◆ Description of the task
Repeat every line of the data exactly, but not the pictures.

◆ Data block
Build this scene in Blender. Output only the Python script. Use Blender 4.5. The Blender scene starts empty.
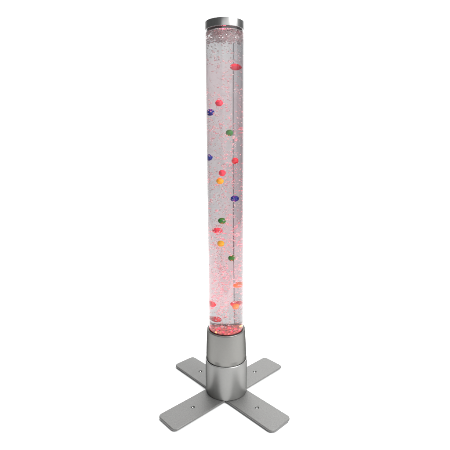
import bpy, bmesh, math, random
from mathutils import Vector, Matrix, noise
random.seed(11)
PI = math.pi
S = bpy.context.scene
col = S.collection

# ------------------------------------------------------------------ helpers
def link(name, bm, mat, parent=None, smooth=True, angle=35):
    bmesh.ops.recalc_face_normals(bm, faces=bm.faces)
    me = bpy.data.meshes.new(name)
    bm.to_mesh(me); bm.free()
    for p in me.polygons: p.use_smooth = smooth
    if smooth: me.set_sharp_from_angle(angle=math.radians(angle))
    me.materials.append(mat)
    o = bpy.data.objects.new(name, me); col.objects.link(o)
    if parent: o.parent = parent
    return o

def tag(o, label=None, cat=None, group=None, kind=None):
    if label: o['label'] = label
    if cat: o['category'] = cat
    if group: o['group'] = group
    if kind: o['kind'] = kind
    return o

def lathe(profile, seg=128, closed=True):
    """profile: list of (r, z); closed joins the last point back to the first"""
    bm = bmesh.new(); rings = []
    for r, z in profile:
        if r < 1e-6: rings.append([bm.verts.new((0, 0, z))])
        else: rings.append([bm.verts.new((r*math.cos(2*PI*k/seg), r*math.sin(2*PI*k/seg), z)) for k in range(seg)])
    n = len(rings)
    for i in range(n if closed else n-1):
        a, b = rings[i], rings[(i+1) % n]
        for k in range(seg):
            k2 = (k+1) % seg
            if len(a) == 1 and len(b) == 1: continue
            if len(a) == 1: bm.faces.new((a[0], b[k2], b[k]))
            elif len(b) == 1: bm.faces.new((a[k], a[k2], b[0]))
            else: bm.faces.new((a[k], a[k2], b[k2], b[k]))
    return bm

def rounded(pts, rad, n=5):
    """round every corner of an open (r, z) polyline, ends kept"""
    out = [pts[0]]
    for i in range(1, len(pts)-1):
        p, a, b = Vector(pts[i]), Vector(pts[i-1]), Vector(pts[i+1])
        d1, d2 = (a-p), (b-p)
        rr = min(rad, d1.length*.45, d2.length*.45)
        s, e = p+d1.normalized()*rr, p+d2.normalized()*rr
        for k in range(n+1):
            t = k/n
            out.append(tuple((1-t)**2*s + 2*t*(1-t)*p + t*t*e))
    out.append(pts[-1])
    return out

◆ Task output
Build this scene in Blender. Output only the Python script. Use Blender 4.5. The Blender scene starts empty.
import bpy, bmesh, math, random
from mathutils import Vector, Matrix, noise
random.seed(11)
PI = math.pi
S = bpy.context.scene
col = S.collection

# ------------------------------------------------------------------ helpers
def link(name, bm, mat, parent=None, smooth=True, angle=35):
    bmesh.ops.recalc_face_normals(bm, faces=bm.faces)
    me = bpy.data.meshes.new(name)
    bm.to_mesh(me); bm.free()
    for p in me.polygons: p.use_smooth = smooth
    if smooth: me.set_sharp_from_angle(angle=math.radians(angle))
    me.materials.append(mat)
    o = bpy.data.objects.new(name, me); col.objects.link(o)
    if parent: o.parent = parent
    return o

def tag(o, label=None, cat=None, group=None, kind=None):
    if label: o['label'] = label
    if cat: o['category'] = cat
    if group: o['group'] = group
    if kind: o['kind'] = kind
    return o

def lathe(profile, seg=128, closed=True):
    """profile: list of (r, z); closed joins the last point back to the first"""
    bm = bmesh.new(); rings = []
    for r, z in profile:
        if r < 1e-6: rings.append([bm.verts.new((0, 0, z))])
        else: rings.append([bm.verts.new((r*math.cos(2*PI*k/seg), r*math.sin(2*PI*k/seg), z)) for k in range(seg)])
    n = len(rings)
    for i in range(n if closed else n-1):
        a, b = rings[i], rings[(i+1) % n]
        for k in range(seg):
            k2 = (k+1) % seg
            if len(a) == 1 and len(b) == 1: continue
            if len(a) == 1: bm.faces.new((a[0], b[k2], b[k]))
            elif len(b) == 1: bm.faces.new((a[k], a[k2], b[0]))
            else: bm.faces.new((a[k], a[k2], b[k2], b[k]))
    return bm

def rounded(pts, rad, n=5):
    """round every corner of an open (r, z) polyline, ends kept"""
    out = [pts[0]]
    for i in range(1, len(pts)-1):
        p, a, b = Vector(pts[i]), Vector(pts[i-1]), Vector(pts[i+1])
        d1, d2 = (a-p), (b-p)
        rr = min(rad, d1.length*.45, d2.length*.45)
        s, e = p+d1.normalized()*rr, p+d2.normalized()*rr
        for k in range(n+1):
            t = k/n
            out.append(tuple((1-t)**2*s + 2*t*(1-t)*p + t*t*e))
    out.append(pts[-1])
    return out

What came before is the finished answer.